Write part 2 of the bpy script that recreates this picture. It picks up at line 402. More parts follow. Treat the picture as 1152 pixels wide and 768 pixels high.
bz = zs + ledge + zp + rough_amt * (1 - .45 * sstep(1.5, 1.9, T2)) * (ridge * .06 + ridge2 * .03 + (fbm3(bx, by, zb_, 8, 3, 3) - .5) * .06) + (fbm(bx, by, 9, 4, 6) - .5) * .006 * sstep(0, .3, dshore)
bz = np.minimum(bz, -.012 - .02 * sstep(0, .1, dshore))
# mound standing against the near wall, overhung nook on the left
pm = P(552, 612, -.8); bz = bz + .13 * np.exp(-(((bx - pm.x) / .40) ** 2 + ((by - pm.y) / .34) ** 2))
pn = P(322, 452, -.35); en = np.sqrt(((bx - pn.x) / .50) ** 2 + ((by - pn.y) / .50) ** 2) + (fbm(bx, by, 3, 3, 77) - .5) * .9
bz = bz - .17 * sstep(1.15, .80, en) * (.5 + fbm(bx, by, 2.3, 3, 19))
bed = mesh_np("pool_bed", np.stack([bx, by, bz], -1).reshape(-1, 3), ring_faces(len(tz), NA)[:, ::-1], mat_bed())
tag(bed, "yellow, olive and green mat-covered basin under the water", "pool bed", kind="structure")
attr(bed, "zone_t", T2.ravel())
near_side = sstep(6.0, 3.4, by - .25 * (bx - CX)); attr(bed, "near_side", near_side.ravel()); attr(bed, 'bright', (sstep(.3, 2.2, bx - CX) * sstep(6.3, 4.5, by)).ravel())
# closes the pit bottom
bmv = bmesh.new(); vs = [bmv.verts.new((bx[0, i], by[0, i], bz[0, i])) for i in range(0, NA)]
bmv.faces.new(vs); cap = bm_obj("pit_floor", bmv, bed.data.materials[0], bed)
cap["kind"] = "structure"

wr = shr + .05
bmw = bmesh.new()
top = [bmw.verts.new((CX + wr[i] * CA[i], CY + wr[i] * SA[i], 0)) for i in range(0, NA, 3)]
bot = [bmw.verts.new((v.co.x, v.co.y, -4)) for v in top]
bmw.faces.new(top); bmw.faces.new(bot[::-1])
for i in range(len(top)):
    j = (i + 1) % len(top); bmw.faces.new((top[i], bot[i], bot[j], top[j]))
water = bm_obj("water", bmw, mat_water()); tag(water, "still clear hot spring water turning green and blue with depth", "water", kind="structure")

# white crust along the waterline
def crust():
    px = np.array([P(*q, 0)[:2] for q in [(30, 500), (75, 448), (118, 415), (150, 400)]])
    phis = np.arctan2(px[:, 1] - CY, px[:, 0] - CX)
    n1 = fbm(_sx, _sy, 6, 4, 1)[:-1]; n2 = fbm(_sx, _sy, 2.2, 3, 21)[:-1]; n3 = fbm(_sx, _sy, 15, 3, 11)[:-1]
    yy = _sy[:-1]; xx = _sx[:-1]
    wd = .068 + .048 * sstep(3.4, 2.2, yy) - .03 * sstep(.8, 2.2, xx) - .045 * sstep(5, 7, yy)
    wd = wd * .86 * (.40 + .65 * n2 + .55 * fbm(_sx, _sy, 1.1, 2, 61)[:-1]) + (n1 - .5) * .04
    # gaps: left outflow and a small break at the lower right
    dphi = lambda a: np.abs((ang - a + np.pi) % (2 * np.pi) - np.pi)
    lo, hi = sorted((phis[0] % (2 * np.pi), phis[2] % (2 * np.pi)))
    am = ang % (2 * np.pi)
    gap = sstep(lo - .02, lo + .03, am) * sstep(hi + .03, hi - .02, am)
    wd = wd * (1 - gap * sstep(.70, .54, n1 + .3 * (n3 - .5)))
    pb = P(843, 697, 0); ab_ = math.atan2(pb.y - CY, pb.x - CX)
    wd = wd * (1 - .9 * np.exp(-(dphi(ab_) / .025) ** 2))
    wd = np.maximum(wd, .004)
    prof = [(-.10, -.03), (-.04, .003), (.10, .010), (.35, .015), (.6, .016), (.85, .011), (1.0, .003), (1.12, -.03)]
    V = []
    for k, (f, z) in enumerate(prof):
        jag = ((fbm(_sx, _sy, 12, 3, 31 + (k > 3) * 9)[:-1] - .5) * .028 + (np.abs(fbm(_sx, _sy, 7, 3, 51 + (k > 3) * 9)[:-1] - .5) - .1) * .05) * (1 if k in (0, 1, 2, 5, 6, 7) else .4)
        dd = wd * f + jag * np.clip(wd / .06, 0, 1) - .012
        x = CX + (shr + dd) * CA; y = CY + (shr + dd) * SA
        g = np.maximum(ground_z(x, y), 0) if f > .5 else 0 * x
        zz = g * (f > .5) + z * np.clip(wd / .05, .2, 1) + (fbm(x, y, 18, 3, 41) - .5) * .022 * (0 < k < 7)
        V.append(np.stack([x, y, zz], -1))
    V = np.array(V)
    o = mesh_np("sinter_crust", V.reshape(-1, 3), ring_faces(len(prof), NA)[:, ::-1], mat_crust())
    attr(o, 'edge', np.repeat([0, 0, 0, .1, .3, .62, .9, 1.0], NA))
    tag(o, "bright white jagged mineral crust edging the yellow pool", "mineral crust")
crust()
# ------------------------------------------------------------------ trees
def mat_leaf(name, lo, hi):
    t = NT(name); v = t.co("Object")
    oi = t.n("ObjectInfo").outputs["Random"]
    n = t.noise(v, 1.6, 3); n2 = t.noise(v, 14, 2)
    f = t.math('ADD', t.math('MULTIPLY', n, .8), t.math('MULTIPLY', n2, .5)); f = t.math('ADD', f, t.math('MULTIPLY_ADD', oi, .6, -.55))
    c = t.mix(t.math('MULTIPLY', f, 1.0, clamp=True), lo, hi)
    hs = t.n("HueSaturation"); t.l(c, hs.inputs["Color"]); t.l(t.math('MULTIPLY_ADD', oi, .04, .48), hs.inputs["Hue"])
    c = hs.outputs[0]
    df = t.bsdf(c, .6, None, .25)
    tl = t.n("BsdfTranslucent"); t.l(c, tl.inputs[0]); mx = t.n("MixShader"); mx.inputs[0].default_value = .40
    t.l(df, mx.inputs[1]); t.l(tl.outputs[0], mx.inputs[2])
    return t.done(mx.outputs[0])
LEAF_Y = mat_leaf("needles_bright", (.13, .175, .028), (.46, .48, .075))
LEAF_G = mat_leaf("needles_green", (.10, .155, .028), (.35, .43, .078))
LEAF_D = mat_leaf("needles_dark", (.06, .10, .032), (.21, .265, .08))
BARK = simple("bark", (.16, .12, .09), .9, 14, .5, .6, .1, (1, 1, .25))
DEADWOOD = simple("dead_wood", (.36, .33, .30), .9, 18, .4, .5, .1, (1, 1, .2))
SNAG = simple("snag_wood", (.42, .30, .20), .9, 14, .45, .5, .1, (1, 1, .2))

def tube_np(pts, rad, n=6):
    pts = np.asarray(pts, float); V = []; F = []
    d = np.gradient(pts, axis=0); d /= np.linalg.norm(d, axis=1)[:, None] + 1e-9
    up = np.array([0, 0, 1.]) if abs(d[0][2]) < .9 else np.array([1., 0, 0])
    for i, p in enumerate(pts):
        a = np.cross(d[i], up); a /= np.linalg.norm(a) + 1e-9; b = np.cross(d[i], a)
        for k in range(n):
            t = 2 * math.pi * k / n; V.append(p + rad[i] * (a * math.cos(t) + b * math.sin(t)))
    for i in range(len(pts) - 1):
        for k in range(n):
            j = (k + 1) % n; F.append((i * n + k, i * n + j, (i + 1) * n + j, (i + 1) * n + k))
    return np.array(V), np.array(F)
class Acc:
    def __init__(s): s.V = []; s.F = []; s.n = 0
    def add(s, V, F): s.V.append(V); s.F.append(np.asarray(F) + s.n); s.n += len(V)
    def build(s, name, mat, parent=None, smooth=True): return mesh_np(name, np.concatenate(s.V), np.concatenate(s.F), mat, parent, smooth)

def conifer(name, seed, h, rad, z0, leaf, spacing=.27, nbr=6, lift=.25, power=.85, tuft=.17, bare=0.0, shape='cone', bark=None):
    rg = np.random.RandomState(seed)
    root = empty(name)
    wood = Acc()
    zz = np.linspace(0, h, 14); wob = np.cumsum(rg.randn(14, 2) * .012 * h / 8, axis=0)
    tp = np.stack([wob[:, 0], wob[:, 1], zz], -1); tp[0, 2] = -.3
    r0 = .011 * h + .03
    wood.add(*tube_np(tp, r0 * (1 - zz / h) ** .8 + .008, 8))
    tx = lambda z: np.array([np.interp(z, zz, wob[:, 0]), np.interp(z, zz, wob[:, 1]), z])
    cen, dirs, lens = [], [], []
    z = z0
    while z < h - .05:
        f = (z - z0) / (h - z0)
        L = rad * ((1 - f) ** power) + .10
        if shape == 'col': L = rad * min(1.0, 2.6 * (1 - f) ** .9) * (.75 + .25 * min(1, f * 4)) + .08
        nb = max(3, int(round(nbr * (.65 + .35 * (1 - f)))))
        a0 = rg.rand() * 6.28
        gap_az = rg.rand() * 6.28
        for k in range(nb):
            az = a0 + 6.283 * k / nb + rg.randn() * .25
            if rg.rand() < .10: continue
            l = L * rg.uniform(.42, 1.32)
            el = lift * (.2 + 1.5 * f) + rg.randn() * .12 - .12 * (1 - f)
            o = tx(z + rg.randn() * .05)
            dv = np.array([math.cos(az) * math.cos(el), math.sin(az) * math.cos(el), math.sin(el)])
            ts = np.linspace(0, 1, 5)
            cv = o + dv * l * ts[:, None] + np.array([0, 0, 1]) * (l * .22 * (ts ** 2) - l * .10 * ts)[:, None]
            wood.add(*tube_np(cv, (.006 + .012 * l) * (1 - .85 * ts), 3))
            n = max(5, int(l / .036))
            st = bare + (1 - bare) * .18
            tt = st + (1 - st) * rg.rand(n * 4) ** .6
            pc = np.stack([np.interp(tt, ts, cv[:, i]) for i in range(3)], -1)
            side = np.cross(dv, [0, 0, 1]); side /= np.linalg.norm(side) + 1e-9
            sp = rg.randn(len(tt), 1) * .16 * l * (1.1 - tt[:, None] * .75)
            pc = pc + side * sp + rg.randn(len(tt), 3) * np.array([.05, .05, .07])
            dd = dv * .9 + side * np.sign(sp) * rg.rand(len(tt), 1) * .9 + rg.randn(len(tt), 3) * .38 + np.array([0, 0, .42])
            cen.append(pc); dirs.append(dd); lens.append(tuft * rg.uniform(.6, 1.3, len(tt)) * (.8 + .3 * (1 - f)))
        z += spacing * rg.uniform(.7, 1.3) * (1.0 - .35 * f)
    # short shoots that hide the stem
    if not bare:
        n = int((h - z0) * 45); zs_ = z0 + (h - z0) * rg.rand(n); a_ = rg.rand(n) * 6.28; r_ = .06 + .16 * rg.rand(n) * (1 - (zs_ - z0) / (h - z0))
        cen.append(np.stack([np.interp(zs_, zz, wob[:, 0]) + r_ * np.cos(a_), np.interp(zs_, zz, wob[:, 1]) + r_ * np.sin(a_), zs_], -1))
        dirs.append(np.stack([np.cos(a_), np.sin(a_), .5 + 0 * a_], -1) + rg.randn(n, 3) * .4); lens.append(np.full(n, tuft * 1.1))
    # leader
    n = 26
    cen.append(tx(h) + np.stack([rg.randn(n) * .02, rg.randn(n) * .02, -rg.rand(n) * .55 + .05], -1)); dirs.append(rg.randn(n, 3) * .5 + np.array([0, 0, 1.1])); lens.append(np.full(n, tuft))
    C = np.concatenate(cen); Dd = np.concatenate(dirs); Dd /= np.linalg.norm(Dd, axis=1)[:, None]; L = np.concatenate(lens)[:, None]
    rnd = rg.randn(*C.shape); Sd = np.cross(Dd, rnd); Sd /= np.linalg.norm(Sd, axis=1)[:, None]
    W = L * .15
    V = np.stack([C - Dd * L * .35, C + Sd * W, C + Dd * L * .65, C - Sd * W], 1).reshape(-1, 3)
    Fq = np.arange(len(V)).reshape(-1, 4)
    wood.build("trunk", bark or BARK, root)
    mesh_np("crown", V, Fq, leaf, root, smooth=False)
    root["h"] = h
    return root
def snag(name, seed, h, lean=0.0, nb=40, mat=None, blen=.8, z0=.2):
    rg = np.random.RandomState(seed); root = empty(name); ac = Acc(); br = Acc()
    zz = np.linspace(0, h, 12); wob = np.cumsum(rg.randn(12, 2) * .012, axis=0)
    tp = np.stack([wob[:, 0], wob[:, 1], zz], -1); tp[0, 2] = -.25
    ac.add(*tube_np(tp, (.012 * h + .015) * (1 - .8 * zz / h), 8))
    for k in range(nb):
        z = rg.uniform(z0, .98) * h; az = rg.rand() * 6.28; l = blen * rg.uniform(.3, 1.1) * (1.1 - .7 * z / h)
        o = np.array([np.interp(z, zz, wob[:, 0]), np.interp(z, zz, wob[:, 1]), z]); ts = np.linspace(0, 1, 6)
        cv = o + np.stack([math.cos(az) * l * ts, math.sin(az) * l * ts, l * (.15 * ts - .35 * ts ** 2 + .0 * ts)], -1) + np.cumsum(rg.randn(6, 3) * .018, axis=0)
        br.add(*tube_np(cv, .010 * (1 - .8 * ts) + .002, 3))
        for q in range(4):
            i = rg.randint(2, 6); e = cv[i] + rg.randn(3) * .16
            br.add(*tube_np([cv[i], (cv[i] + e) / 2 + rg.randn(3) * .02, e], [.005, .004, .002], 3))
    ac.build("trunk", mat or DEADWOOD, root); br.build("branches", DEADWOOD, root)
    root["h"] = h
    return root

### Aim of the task
Print only the lines from the top of the data above down to the line holding "clear hot spring", inclusive.

### Correct result
Write part 2 of the bpy script that recreates this picture. It picks up at line 402. More parts follow. Treat the picture as 1152 pixels wide and 768 pixels high.
bz = zs + ledge + zp + rough_amt * (1 - .45 * sstep(1.5, 1.9, T2)) * (ridge * .06 + ridge2 * .03 + (fbm3(bx, by, zb_, 8, 3, 3) - .5) * .06) + (fbm(bx, by, 9, 4, 6) - .5) * .006 * sstep(0, .3, dshore)
bz = np.minimum(bz, -.012 - .02 * sstep(0, .1, dshore))
# mound standing against the near wall, overhung nook on the left
pm = P(552, 612, -.8); bz = bz + .13 * np.exp(-(((bx - pm.x) / .40) ** 2 + ((by - pm.y) / .34) ** 2))
pn = P(322, 452, -.35); en = np.sqrt(((bx - pn.x) / .50) ** 2 + ((by - pn.y) / .50) ** 2) + (fbm(bx, by, 3, 3, 77) - .5) * .9
bz = bz - .17 * sstep(1.15, .80, en) * (.5 + fbm(bx, by, 2.3, 3, 19))
bed = mesh_np("pool_bed", np.stack([bx, by, bz], -1).reshape(-1, 3), ring_faces(len(tz), NA)[:, ::-1], mat_bed())
tag(bed, "yellow, olive and green mat-covered basin under the water", "pool bed", kind="structure")
attr(bed, "zone_t", T2.ravel())
near_side = sstep(6.0, 3.4, by - .25 * (bx - CX)); attr(bed, "near_side", near_side.ravel()); attr(bed, 'bright', (sstep(.3, 2.2, bx - CX) * sstep(6.3, 4.5, by)).ravel())
# closes the pit bottom
bmv = bmesh.new(); vs = [bmv.verts.new((bx[0, i], by[0, i], bz[0, i])) for i in range(0, NA)]
bmv.faces.new(vs); cap = bm_obj("pit_floor", bmv, bed.data.materials[0], bed)
cap["kind"] = "structure"

wr = shr + .05
bmw = bmesh.new()
top = [bmw.verts.new((CX + wr[i] * CA[i], CY + wr[i] * SA[i], 0)) for i in range(0, NA, 3)]
bot = [bmw.verts.new((v.co.x, v.co.y, -4)) for v in top]
bmw.faces.new(top); bmw.faces.new(bot[::-1])
for i in range(len(top)):
    j = (i + 1) % len(top); bmw.faces.new((top[i], bot[i], bot[j], top[j]))
water = bm_obj("water", bmw, mat_water()); tag(water, "still clear hot spring water turning green and blue with depth", "water", kind="structure")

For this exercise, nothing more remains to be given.